Did you have a favorite spot on campus, and what did you like about it?

Sitting in the middle of Columbia’s neoclassical core quadrangle on the Sundial or walking down the Low Steps always gave me a great sense of secure centrality. In 1965, Mario Savio, the brilliant leader of the student free speech demonstrations at UC Berkeley, came east and mesmerized a large crowd around the Sundial. A day or so later, Tom Hayden, the radical leader of Students for a Democratic Society, also spoke. At the end he said, “If you students at Columbia really support the students at Berkeley, you’ll go up to that goddamn administration building and take it over.” It was springtime as I recall, a good time for outdoor rallies. Three years later, almost to the day, SDS led an occupation of Low Library.
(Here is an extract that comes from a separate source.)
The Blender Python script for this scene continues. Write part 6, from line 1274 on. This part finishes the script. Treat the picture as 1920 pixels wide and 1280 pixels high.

What, if anything, about your College experience would you do over?

I have relived my College experience on a fairly regular basis, mostly after I moved back to NYC in 1981. My niece Jennifer Gover ’02 was at the College in the early 2000s, when my children were very little. We used to take her to eat at Ollie’s. Once I went to campus for Dean’s Day to hear my favorite professor, Ted Tayler, speak. Things came full circle when I went back in 2019 for his memorial in Low Library. I heard Tony Kushner ’78, Paul Auster ’69, GSAS’70 and Michael Rosenthal GSAS’67, among others, eulogize Professor Tayler. It was Columbia at its best.